25
Apr 14

Body Economics part II

The stories of Iceland and Greece are fairly parallel up to the point where Greece decides to listen to the IMF and cut spending from the country’s vitals. Iceland is small economy that grew primarily focused on banking, which meant that it was hit hard by the most recent global recession. Its options were simple: stay in debt for a few years while maintaining its high standard for public health and try some government stimulus plans or attempt to fix the debt right away by cutting spending on things the country cannot do without. Thankfully, they chose the first option. However, Greece when confronted with a similar problem, did not. Direct results were seen in HIV numbers. Basu and Stuckler stick to the their theme successfully. Cutting government spending does not work in solving huge government debts. The evidence in these two chapters shows how small countries are affected by the two opposing policies adopted. However, we have yet to see if Iceland’s policy would work in countries that are much larger and have much more complex economies than Iceland in the current attempt to fully recover from recent global recession. Signs point to yes, but either way, it’s clear that the worst thing a government can do is austerity. 


25
Apr 14

Body Economic Part Dos

I feel sometimes as I read this book that the IMF would really absolutely love it if everyone on the planet agreed that increased social spending negatively affects the government’s budgets and profits, and cutting on these social programs during times of economic worry is a necessary evil. However, as we can see from Iceland, it’s simply not always the case.

This might say something about how I feel about the U.S. but it blows my mind how much the Icelandic government actually paid attention to it’s citizens during an economic crisis instead of having officials in the government argue with each other on what should be done. It’d be nice to have my voice heard every now and then in regards to how the country should be run… It warmed my heart to see the people of Iceland maintain their health even during an economic crisis.

It also infuriates me that the IMF simply does not adapt it’s plans based on the country. Making cuts everywhere should not be the ‘go to’ strategy. Countries’ economies are complex and deserve at least some analysis before you go ahead and affect the lives of thousands of people.


25
Apr 14

Bad Ideas

The reading this week, to me, illustrates a perfect example of preconceived notions being carried throughout time and having a huge effect. Stuckler and Basu do a pretty great job- and convincing one- of illustrating how the IMF’s policies failed Greece and how a departure from austerity helped Iceland. However, the IMF reacts like a school kid caught in web of lies- they just keep making it worse by sticking to their original policies.
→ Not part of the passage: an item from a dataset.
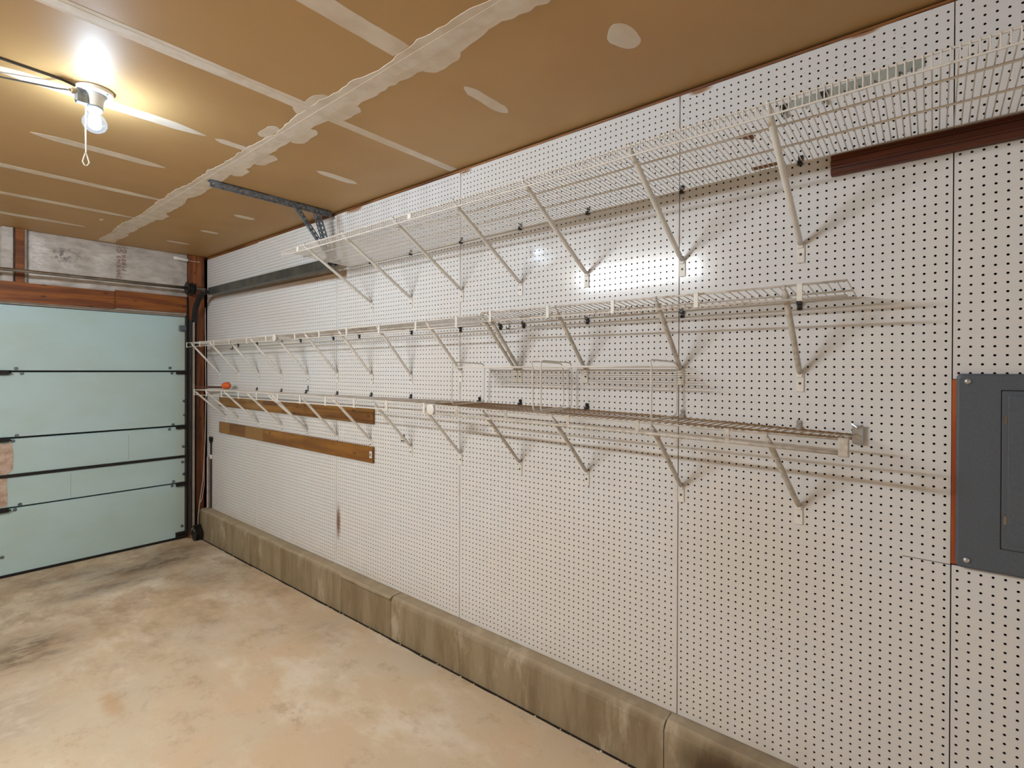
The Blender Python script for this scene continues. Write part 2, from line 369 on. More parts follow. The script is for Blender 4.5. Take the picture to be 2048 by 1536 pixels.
def streak(name, axis, c, a0, a1, hw, rag=.25, taper=True, z=CZ, th=None, material='mud', seed=0, step=.012, drift=.0):
    """ragged flat smear of joint compound; axis 'x' or 'y' is its long direction"""
    if th is None: th = .0004+.0004*((seed*7919) % 13)/13
    rnd = np.random.RandomState(seed); n = max(10, int(abs(a1-a0)/step)); t = np.linspace(0, 1, n)
    def wob(k):
        r = np.zeros(n)
        for f, amp in ((3, .5), (9, .35), (27, .25)):
            ph = rnd.rand(int(f*abs(a1-a0)*1.2)+3)*2-1; r += amp*np.interp(t*(len(ph)-1), np.arange(len(ph)), ph)
        return r
    env = np.minimum(1, np.clip(np.minimum(t, 1-t)*5.5, 0, 1)**.6) if taper else np.ones(n)
    if taper == 'round': env = np.sqrt(np.clip(1-(2*t-1)**2, 0, 1))
    env = np.maximum(env, .06)
    L = hw*env*(1+rag*wob(0)); Rr = hw*env*(1+rag*wob(1)); dc = drift*wob(2)*.5
    mb = MB()
    for zz in (z+.0005, z-th):
        for i in range(n):
            a = a0+(a1-a0)*t[i]; k = 1 if zz > z else .96
            for s in (-L[i]*k, Rr[i]*k):
                mb.v.append((a, c+dc[i]+s, zz) if axis == 'x' else (c+dc[i]+s, a, zz))
    q = 2*n
    for i in range(n-1):
        j = 2*i; mb.f += [(q+j, q+j+1, q+j+3, q+j+2), (j, j+2, q+j+2, q+j), (j+1, q+j+1, q+j+3, j+3)]
    mb.f += [(0, q, q+1, 1), (2*n-2, 2*n-1, q+2*n-1, q+2*n-2)]
    return make(name, mb, MAT[material], ceiling)
streak('joint_compound_seam', 'y', -.797, -1.8, 5.53, .060, .45, False, seed=3, drift=.012, th=.0011)
streak('joint_tape', 'y', -.797, -1.8, 5.5, .027, .07, False, z=CZ-.0011, th=.0004, material='tape', seed=4)
streak('joint_compound_seam', 'x', 2.035, -2.9, -.85, .040, .10, False, seed=5)
streak('joint_tape', 'x', 2.038, -2.9, -.84, .021, .05, False, z=CZ-.0009, th=.0003, material='tape', seed=6)
streak('joint_compound_seam', 'x', 2.044, -.765, -.004, .027, .10, False, seed=7)
streak('compound_streak', 'x', 1.425, -2.9, -.855, .047, .14, False, seed=8)
for k, (yc, a0, a1, hw) in enumerate(((2.652, -1.80, -1.03, .040), (3.25, -1.566, -1.02, .036), (3.895, -2.1, -.80, .034), (4.51, -2.1, -.82, .032), (5.09, -2.1, -1.02, .034), (2.655, -.99, -.80, .026))):
    streak('compound_streak', 'x', yc, a0, a1, hw, .16, seed=20+k)
for k, (yc, a0, a1, hw) in enumerate(((.79, -.515, -.365, .046), (1.41, -.56, -.30, .030), (2.642, -.475, -.222, .030), (3.262, -.50, -.25, .026), (3.86, -.42, -.277, .030), (4.5, -.415, -.282, .030), (5.09, -.478, -.295, .026), (.17, -.52, -.3, .03))):
    streak('compound_patch', 'x', yc, a0, a1, hw, .22 if k else .3, 'round' if k == 0 else True, seed=40+k, step=.005)
for k, (a, b_, r) in enumerate(((-.728, 1.36, .036), (-.735, 2.30, .040), (-.725, 2.72, .036), (-.735, 3.0, .03), (-.735, 4.33, .038), (-.862, 2.0, .045), (-.865, 2.38, .03), (-.99, 4.75, .012), (-.735, 1.95, .035))):
    streak('compound_patch', 'y', a, b_-r*2.6, b_+r*2.6, r, .3, seed=60+k, step=.006)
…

I’m not so into conspiracy theories like James is, so I don’t believe the IMF is recommending their policies in order to cause harm, or because they don’t care about lower-class segments of the population. I think the IMF really just believes in their policies and are blind to the evidence because of their preconceived notions. What needs to happen is the field of policy advising needs to become more scientific- in the sense where recommendations are based on real trial and error, as opposed to intuition and old practices.